At the beginning of I-Fan Wang’s debut film, Get the Hell Out, the audience gets a dire warning: “A wrong movie will only make you suffer for 90 minutes. A wrong government makes you suffer for four years.” The next and first shot of the movie is a pristine-looking Taipei, the capital city of Taiwan.

This contrast between a shiny veneer and a sinister message is gradually deconstructed in this satirical zombie movie that aims to criticize the Taiwanese government and democratic governments around the world. When a zombie outbreak occurs in the parliament building, the politicians exacerbate and prolong it instead of diffusing the situation.

While Get the Hell Out manages to mimic the chaos it aims to mock — both through the action and cheeky directing techniques — the ambiguity required of any movie of this kind is absent. Instead, we’re treated to almost two hours of formless character dynamics and decisions, punctuated with barely-integrated jokes.

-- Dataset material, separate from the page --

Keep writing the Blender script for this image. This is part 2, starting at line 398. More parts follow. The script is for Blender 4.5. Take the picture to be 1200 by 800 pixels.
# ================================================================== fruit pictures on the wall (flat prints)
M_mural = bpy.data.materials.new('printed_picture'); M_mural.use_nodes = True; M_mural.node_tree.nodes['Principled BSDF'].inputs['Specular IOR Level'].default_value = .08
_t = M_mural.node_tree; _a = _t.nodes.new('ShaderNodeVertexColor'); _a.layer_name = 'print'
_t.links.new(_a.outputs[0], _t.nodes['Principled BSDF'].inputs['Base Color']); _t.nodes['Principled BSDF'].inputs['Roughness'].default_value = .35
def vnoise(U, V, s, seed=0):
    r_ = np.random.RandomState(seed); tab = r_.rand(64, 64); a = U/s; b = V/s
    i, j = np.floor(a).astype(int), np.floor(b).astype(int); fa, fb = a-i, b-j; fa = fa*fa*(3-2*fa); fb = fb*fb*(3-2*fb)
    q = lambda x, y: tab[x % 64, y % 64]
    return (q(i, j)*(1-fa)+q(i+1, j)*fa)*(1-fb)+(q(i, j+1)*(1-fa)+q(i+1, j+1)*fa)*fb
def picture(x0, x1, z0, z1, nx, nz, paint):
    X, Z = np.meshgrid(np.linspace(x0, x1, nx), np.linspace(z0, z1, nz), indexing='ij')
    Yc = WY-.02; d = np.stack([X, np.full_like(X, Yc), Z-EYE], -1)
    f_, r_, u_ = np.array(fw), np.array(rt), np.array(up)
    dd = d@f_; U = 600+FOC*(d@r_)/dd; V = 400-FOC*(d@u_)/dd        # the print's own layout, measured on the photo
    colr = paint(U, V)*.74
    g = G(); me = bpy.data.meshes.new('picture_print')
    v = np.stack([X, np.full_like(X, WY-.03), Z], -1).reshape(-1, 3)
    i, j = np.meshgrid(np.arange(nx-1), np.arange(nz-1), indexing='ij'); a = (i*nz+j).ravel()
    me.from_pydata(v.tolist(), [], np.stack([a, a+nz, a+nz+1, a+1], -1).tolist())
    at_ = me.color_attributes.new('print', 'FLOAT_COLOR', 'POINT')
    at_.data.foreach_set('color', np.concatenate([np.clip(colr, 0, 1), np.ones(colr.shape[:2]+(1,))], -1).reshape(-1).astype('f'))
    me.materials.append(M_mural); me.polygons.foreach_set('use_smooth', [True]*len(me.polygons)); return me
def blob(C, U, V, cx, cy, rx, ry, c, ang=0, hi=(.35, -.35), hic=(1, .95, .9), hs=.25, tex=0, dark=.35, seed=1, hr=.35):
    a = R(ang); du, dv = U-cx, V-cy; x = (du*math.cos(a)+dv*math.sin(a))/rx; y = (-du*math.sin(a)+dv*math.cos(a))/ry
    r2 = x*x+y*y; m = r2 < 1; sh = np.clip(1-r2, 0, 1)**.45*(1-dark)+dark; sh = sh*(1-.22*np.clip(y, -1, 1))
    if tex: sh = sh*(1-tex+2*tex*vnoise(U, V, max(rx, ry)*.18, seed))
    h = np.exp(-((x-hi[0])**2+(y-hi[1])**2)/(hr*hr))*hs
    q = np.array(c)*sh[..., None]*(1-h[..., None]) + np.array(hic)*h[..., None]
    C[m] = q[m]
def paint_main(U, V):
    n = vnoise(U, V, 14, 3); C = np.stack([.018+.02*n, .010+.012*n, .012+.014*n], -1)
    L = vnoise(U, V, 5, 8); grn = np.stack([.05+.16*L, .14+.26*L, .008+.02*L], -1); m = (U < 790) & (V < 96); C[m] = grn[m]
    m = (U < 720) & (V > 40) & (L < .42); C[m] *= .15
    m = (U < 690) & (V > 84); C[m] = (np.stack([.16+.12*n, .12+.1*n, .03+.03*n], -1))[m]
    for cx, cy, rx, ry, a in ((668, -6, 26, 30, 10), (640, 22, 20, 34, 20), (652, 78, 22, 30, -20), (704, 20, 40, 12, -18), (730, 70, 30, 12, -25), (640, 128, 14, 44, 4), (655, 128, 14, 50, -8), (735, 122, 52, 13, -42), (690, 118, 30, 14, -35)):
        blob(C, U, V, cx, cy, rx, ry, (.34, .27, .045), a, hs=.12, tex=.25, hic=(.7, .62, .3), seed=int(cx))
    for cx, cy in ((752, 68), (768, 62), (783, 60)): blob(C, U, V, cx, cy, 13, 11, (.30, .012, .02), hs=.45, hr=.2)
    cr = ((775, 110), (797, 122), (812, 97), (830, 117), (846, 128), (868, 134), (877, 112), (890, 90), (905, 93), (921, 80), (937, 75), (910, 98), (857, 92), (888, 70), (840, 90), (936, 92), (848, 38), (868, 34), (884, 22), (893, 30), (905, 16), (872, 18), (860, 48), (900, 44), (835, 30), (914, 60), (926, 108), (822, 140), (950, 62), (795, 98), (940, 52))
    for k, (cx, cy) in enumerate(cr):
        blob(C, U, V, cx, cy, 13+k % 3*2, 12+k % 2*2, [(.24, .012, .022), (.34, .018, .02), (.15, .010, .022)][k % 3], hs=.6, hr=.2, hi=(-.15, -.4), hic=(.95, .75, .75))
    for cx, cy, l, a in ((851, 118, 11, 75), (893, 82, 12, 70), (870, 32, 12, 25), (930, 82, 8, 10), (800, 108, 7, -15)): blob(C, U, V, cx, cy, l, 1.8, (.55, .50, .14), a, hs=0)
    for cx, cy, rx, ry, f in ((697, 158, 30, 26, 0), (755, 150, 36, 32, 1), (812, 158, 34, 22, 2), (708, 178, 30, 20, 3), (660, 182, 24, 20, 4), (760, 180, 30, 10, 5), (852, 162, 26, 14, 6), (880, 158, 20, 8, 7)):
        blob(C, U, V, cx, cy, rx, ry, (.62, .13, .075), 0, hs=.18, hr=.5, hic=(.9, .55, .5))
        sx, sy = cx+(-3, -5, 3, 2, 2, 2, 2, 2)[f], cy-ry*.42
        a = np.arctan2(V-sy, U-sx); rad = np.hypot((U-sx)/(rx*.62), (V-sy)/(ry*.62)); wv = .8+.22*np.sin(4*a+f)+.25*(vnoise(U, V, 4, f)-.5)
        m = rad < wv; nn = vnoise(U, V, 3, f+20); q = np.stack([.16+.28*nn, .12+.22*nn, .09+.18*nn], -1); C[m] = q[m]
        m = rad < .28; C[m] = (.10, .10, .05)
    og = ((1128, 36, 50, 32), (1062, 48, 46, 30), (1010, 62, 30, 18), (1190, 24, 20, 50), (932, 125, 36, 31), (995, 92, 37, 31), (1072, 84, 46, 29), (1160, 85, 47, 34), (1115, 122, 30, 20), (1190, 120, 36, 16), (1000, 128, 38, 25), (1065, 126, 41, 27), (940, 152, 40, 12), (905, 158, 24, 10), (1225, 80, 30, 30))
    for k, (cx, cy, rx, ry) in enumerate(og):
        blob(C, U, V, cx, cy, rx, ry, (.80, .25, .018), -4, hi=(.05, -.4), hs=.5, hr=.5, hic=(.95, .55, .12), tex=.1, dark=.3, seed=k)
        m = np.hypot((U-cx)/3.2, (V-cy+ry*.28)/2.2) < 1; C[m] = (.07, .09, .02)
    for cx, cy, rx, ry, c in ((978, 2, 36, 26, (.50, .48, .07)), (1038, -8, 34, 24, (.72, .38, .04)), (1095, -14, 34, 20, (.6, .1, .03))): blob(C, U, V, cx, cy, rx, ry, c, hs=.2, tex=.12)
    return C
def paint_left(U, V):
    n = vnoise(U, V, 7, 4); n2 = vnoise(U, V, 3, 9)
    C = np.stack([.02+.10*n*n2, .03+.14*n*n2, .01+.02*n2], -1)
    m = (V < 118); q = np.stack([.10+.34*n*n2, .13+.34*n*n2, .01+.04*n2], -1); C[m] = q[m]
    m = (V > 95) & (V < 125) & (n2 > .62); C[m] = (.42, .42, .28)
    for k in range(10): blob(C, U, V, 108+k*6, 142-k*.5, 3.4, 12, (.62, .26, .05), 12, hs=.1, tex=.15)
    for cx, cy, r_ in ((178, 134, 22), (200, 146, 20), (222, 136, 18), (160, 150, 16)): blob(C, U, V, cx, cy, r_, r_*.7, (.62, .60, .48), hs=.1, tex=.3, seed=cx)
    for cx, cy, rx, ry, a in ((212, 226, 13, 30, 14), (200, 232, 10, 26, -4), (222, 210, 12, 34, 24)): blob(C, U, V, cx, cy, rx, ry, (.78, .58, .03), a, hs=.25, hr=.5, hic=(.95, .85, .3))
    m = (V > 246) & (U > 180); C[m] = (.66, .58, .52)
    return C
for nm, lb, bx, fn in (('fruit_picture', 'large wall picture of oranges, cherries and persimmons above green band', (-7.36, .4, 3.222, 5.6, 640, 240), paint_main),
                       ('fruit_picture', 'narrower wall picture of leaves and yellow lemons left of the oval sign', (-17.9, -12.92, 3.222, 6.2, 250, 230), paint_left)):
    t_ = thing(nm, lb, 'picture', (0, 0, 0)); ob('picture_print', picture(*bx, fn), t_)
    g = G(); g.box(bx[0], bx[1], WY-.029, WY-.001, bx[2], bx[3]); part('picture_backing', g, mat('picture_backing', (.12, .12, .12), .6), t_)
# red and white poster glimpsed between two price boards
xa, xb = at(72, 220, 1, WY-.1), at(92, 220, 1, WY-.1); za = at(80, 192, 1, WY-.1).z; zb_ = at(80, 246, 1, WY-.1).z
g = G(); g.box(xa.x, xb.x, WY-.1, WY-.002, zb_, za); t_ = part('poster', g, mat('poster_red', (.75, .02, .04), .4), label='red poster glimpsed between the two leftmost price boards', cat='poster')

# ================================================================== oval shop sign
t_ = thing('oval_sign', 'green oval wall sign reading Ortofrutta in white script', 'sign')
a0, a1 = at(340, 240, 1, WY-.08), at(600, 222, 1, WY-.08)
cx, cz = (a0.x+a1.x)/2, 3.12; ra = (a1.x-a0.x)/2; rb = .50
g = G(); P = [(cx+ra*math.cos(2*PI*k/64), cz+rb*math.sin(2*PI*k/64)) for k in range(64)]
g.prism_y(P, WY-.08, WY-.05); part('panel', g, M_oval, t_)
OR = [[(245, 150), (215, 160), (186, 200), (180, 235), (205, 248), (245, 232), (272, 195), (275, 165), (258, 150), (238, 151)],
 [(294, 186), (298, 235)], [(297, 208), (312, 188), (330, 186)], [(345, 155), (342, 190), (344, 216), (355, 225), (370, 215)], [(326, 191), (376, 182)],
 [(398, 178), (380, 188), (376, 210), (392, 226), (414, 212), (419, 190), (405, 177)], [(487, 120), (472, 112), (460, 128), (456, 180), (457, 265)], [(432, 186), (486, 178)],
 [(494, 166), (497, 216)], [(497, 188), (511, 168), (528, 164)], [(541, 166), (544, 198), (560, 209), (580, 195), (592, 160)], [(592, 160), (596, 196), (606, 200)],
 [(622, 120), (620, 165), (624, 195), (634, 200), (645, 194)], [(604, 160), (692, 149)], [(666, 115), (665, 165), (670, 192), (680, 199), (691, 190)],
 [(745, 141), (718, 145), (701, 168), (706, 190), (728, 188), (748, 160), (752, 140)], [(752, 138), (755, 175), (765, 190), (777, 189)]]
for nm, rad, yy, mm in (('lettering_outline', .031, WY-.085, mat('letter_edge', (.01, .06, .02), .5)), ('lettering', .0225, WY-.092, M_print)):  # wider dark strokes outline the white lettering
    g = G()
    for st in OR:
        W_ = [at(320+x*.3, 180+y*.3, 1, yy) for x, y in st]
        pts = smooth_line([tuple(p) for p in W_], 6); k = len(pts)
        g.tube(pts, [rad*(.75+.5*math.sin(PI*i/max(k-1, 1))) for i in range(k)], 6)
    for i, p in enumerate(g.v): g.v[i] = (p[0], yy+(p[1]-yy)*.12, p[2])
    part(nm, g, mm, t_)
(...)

The setup — based on true-to-life shenanigans that happen in Taiwan’s impassioned partisan parliament — is introduced to us by Hsiung Ying-ying, a young, ideological MP. Her parliamentary life is shaped by her only political goal of destroying a chemical plant that has poisoned her hometown.

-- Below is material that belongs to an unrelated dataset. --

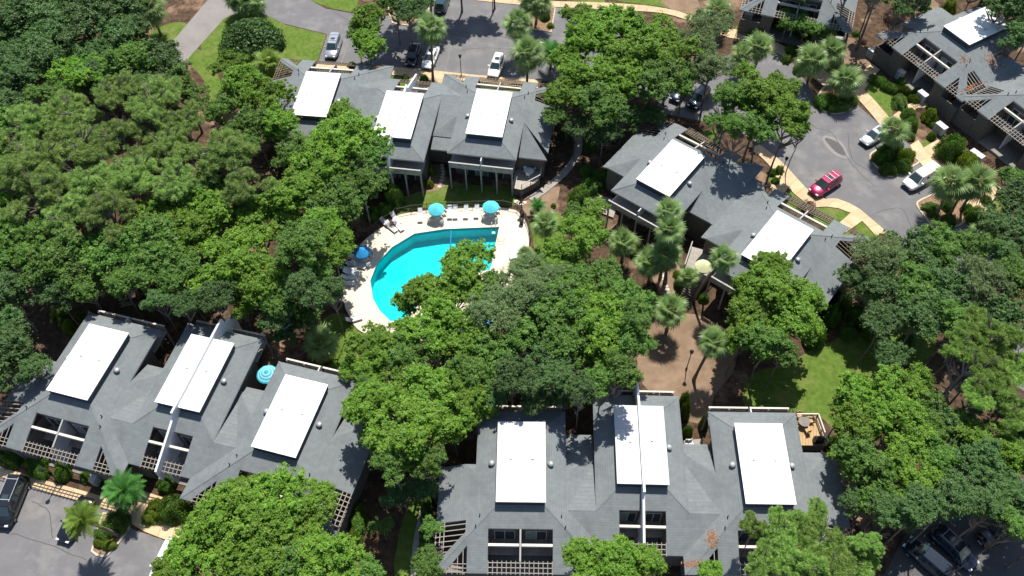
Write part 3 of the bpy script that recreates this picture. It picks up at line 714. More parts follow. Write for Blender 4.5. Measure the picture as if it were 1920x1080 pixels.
# ------------------------------------------------------------ trees
def leaf_quads(name, C, Nn, ln, wd, m, seed, droop=0.0, fold=0):
    """C centres, Nn normals, ln/wd half sizes -> a mesh of leaf-shaped quads"""
    rg = np.random.default_rng(seed); n = len(C)
    t = rg.normal(size=(n, 3)); t -= (t*Nn).sum(1)[:, None]*Nn; t /= np.linalg.norm(t, axis=1)[:, None]+1e-9
    b = np.cross(Nn, t); L = (ln*rg.uniform(.7, 1.3, n))[:, None]; Wd = (wd*rg.uniform(.7, 1.3, n))[:, None]
    v = np.stack([C-t*L, C+b*Wd+t*L*.15, C+t*L-Nn*L*droop, C-b*Wd+t*L*.15], 1).reshape(-1, 3)
    return mesh_from(name, v, 4, m)
def mesh_from(name, v, k, m):
    me = bpy.data.meshes.new(name); n = len(v)//k
    me.vertices.add(len(v)); me.vertices.foreach_set('co', v.astype(np.float32).ravel())
    me.loops.add(len(v)); me.loops.foreach_set('vertex_index', np.arange(len(v), dtype=np.int32))
    me.polygons.add(n); me.polygons.foreach_set('loop_start', np.arange(0, len(v), k, dtype=np.int32))
    me.materials.append(m); me.update(calc_edges=True); return me
def unitv(a): return a/(np.linalg.norm(a, axis=1)[:, None]+1e-9)
def crown(name, m, seed, nl=15000, ncl=70, rc=(.13, .26), size=.035, elong=1.5, low=-.45, flat=.8, up=.55, tw=16, sg=.03, branches=7, fill=.22):
    rg = np.random.default_rng(seed)
    # boughs give the uneven outline, clumps sit on the boughs, twig tufts on the clumps, leaves on the twigs
    bo = unitv(rg.normal(size=(branches, 3))*[1, 1, .6]+[0, 0, .25])*rg.uniform(.2, .76, (branches, 1)); bo[:, 2] *= flat
    cc = []
    while len(cc) < ncl:
        k = rg.integers(branches); d = unitv(rg.normal(size=(1, 3)))[0]; d[2] = abs(d[2])*.8-.25 if rg.random() < .75 else d[2]
        p = bo[k]+d*rg.uniform(.18, .42); p[2] *= .95
        if p[2] > low and np.hypot(p[0], p[1]) < 1.0: cc.append(p)
    cc = np.array(cc); r = rg.uniform(*rc, ncl)
    k = np.repeat(np.arange(ncl), tw); d = unitv(rg.normal(size=(len(k), 3))+[0, 0, .45]); tp = cc[k]+d*(r[k]*rg.uniform(.4, 1.35, len(k)))[:, None]*[1, 1, .8]
    ts = rg.uniform(.6, 1.4, len(k)); idx = rg.choice(len(k), nl, p=ts**2/np.sum(ts**2)); nf = int(nl*fill)
    g = rg.normal(size=(nl, 3)); C = tp[idx]+g*sg*ts[idx][:, None]*[1, 1, .7]+[0, 0, .0]
    C[:nf] = cc[rg.integers(ncl, size=nf)]+rg.normal(size=(nf, 3))*.085
    Nn = unitv(d[idx]*.45+g*.25+[0, 0, up]+rg.normal(size=(nl, 3))*.55)
    return leaf_quads(name, C, Nn, size*elong, size, m, seed+1, .25)
def pine_crown(name, m, seed, nt=230, per=75, rc=.11, ln=.06, branches=11, flat=.55):
    """rounded tufts of needles on spreading boughs"""
    rg = np.random.default_rng(seed)
    bo = unitv(rg.normal(size=(branches, 3))*[1, 1, .4]+[0, 0, .15])*rg.uniform(.25, .72, (branches, 1)); bo[:, 2] *= flat
    k = rg.integers(branches, size=nt); d = unitv(rg.normal(size=(nt, 3))*[1, 1, .6]+[0, 0, .35]); cc = bo[k]+d*rg.uniform(.08, .36, (nt, 1))*[1, 1, .6]
    i = rg.integers(nt, size=nt*per); n = len(i); dd = unitv(rg.normal(size=(n, 3))+[0, 0, .45])
    C = cc[i]+dd*(rc*rg.uniform(.45, 1.0, n))[:, None]; L = ln*rg.uniform(.6, 1.2, n)[:, None]
    t = unitv(dd+rg.normal(size=(n, 3))*.35); b = unitv(np.cross(t, rg.normal(size=(n, 3)))); Wd = L*.16
    v = np.stack([C-t*L*.5-b*Wd, C-t*L*.5+b*Wd, C+t*L+b*Wd*.5, C+t*L-b*Wd*.5], 1).reshape(-1, 3)
    return mesh_from(name, v, 4, m)
CR = {
 'B': [crown('crown', L_bright, 11+i, nl=46000, ncl=125, size=.0165, rc=(.05, .175), elong=1.6, branches=12, tw=10, sg=.021, up=.7, fill=.08) for i in range(5)],
 'M': [crown('crown', L_mid, 31+i, nl=46000, ncl=135, size=.016, rc=(.05, .17), elong=1.6, branches=13, tw=10, sg=.021, up=.65, fill=.08) for i in range(5)],
 'O': [crown('crown', L_oak, 51+i, nl=44000, ncl=165, size=.0155, rc=(.05, .15), branches=14, up=.6, tw=10, sg=.021, fill=.1) for i in range(3)],
 'G': [crown('crown', L_grey, 71+i, nl=26000, ncl=130, size=.0145, rc=(.05, .19), branches=13, up=.5, tw=12, sg=.032, fill=.1) for i in range(2)],
 'P': [pine_crown('crown', L_pine, 91+i, nt=330, per=110, rc=.08, ln=.045) for i in range(3)],
 'Q': [pine_crown('crown', L_pine2, 101+i, nt=260, per=120, rc=.09, ln=.05) for i in range(3)],
}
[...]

When she’s fired from her position due to a violent incident between her and her primary political rival, she turns to a former classmate, Wang You-wei, whom she hopes to get elected as an MP. However, Wang’s electoral success is quickly dampened; after literally closing all the doors and swallowing the keys during a meeting, a zombie outbreak occurs in an antechamber filled with politicians.

The events that follow are typical to the genre: the survival arc, the shadowy figure with a detonator, and the surprise immunity of a main character. But satires are supposed to use tropes to emphasize their main idea. If your main idea is centred around chaos caused by people, a zombie movie is a pretty good choice. All the events listed above are better at showing conflicts between people than they are at showing conflicts between people and the supernatural.

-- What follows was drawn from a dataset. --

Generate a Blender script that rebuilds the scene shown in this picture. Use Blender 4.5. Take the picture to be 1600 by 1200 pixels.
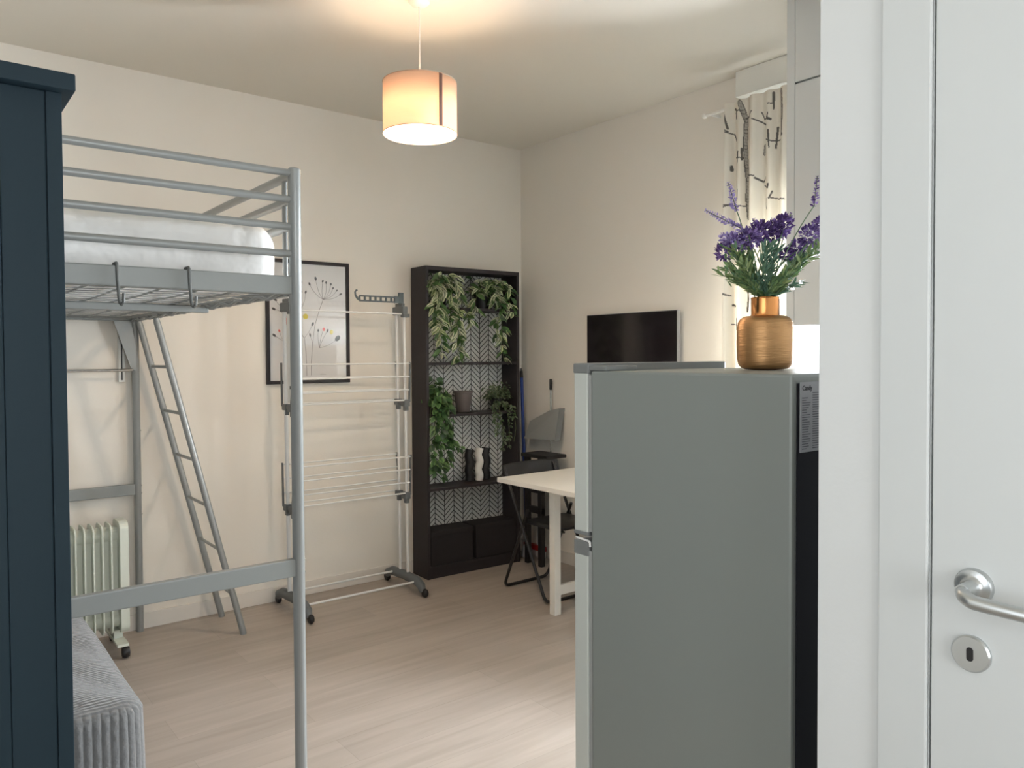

The actions of several politicians, including the key-swallowing farce, do succeed at exaggerating the ludicrous decisions that politicians sometimes make. The message feels even closer to home because of our own outbreak and the political disasters that have accompanied it. The animated character introductions and karaoke jokes serve to quicken the pace and confuse the audience to the same effect.

However, a zombie movie is all about the reactions of people in unimaginable circumstances. Despite this, the majority of the characters have one-dimensional personalities and even less inspired motivations, leading to a predictable and seemingly pointless plotline.

Instead of a true reflection on the nature of politicians working in a partisan system, we get a black-and-white portrayal of ‘the good guys’ and ‘the bad guys.’ The corrupt politician makes all the selfish decisions we would expect him to make. Wang and Hsiung, though morally grey in the amount of blood they shed, work together rationally to survive, their plans only thwarted by external actors.

While the chaos of the events is clear, the chaos of human nature is less so. The audience walks away with the sense that humans make stupid decisions on purpose rather than due to the complex and ambiguous calculus of the human mind.

The result is predictable: the movie doesn’t feel like real chaos. It just feels like the chaos of a badly told story. My confusion was not directed at the actions of the characters; it was directed at the decisions of the writers.

At the end of the movie, we’re served with another shot of the parliament building — except this time, it’s on fire. The politicians have destroyed themselves and, ironically, the symbol of good governance which is meant to organize us. The chaos that was barely disguised at the beginning is now overtly obvious.

But the seeming inevitability of this exposure clashes with the audience’s very real fear of an unknowable future determined by unpredictable actors. We’re left with something that feels inapplicable to our own more complex reality. As the smoke rises from the blown-up building, a lingering sense of confusion sets in. We’ve destroyed ourselves — so what?